In Tracker.ly, you can create just one redirect link to a destination and then create instant links on-the-fly, when you’re writing your marketing message. For example, if your Tracker.ly link is yoursite.com/product, you can create instant links by just writing that link into your marketing like, yoursite.com/product-blogpost13. Just make sure you follow your original link with a dash and the end result follows the rules of normal links.
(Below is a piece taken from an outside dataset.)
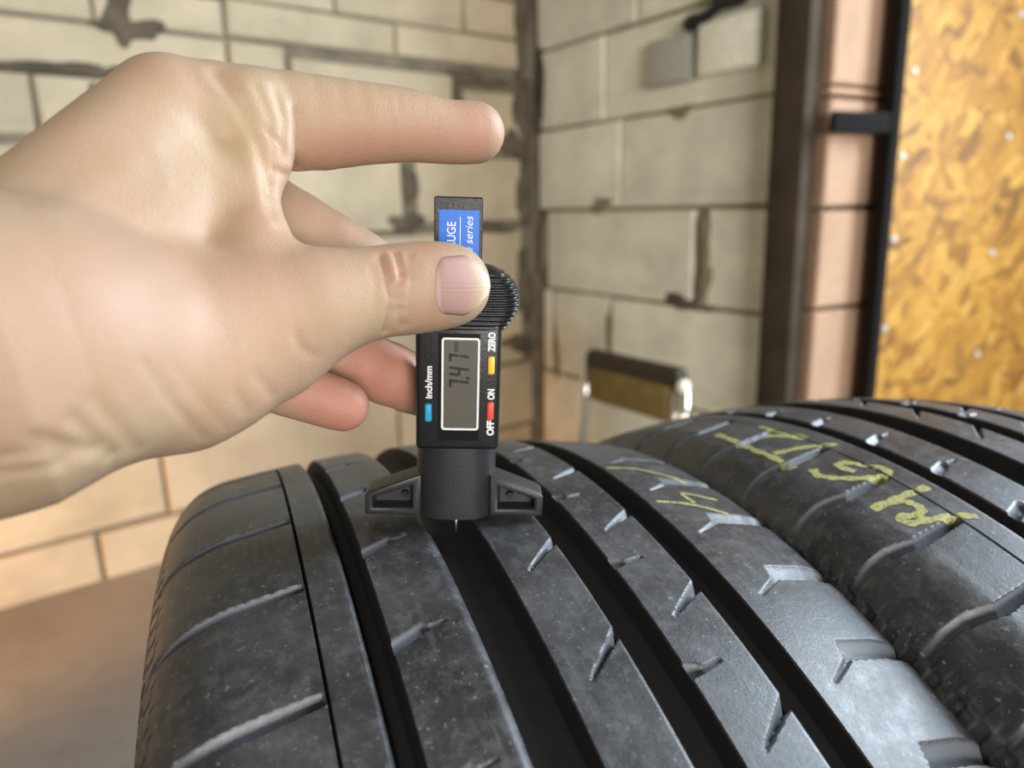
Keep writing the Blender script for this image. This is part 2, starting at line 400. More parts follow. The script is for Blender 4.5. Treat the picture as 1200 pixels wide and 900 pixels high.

The first time someone clicks on the new link, it will be create as a unique link going to the same destination as yoursite.com/product.

Tutorial on instant links

4. To change a destination, create a new one and move the links.
In other services, if you ever change where the destination points on a redirect link, all the clicks from before the move are incorrectly assigned to the new destination, because the link and destination are saved together as one unit.

In Tracker.ly, to point redirect links to a new destination, you create a new destination and tell the links to point to the new destination. The clicks previous to the move are still attributed to the old destination and the clicks after the move are attributed to the old destination. This is the only way to keep accurate stats when you change where a link points. Also, since you can have many links going to the old destination, when you move one, it will ask you if you want to move the rest.

Tutorial on changing destinations

5. Everything is tracked together
In other services, when you’re tracking clicks on links, each domain or website is separated or “sandboxed” away from each other in different reports. This makes it difficult to see trends across websites and makes it less likely that you’re going to actually track things, as you have to go into different reports.

In Tracker.ly, every type of link for all your websites and domains are in one report. You can then use tags (groups) and other filters to build and save sub-reports for individual websites or different types of marketing across multiple websites or domains. For example, if you tag all your destinations that are affiliate links with the tag, “Affiliate Links”, then you can tell Tracker.ly to give you a report of all your affiliate links across all your brands.

Tutorial on building reports
Tutorial on saving/loading reports

6. When tagging, remember, destinations and links are different
In other services, if you were to tag a link as an “Affiliate Link” for reports, it’s tagging the whole link, which only talks about the destination. In these services, tagging can’t tell you anything about your marketing.

In Tracker.ly, you tag destinations separately from your redirect links. This allows you to tag your destinations in Tracker.ly based on what type of destination it is or where you’re sending people, and to also tag your redirect links in Tracker.ly based on how you’re sending people to the destination or where you published the links. For example, if you consistently tag your redirect links with tags like “PPC”, “Blog posts”, and “Social Media”, then you can build reports that show you how these different marketing types are doing compared to each other. You can even combine redirect link tags and destination tags in one report to see how different marketing types are doing for specific types of destinations.